● **GOAL**
Check every line in the records below for the word "pixels" and report how many have it, nothing more.

(Part of a data file)
-*-*-

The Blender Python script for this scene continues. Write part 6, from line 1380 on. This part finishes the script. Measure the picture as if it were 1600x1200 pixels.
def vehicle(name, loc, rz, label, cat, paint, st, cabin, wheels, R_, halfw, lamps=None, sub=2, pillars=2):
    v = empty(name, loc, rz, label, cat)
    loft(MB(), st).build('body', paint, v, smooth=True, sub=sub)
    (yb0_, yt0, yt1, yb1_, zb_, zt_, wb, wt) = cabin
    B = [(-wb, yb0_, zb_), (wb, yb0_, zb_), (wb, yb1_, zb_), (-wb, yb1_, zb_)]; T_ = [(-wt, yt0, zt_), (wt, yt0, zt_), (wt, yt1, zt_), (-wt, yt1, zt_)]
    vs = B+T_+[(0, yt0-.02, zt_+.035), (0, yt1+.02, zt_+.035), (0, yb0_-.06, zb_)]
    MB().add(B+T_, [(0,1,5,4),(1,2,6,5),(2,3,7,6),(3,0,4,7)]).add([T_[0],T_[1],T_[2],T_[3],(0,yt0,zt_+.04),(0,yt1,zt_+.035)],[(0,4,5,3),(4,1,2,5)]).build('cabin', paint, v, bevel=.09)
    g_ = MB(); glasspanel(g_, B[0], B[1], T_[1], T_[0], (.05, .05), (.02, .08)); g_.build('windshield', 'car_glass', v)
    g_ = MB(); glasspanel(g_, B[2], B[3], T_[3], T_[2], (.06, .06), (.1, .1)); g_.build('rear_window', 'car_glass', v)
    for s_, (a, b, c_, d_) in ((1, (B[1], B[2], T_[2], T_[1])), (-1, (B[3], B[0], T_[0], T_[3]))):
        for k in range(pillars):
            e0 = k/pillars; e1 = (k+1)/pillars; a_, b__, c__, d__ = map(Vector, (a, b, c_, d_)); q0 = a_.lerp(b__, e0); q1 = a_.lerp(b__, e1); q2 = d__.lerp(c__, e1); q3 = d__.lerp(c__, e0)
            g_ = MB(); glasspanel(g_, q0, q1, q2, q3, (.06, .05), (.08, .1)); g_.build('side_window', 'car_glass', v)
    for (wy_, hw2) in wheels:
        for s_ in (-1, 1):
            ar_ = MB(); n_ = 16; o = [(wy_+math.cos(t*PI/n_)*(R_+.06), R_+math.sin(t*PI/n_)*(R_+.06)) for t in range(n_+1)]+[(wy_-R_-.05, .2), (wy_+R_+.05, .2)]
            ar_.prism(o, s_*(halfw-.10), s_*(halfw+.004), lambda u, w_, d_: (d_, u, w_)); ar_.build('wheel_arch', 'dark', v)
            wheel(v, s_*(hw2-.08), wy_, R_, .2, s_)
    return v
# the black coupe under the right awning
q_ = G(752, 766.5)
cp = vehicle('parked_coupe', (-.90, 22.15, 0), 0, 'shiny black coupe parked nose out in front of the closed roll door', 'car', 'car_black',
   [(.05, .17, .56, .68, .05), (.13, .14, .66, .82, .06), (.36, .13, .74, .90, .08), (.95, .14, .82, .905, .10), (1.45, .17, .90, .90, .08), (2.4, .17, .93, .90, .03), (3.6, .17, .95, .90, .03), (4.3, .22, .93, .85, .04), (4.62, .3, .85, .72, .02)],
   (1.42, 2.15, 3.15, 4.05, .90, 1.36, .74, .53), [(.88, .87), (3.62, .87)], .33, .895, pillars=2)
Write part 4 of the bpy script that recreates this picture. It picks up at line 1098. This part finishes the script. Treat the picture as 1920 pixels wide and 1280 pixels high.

-*-*-

● **CORRECT RESPONSE**
2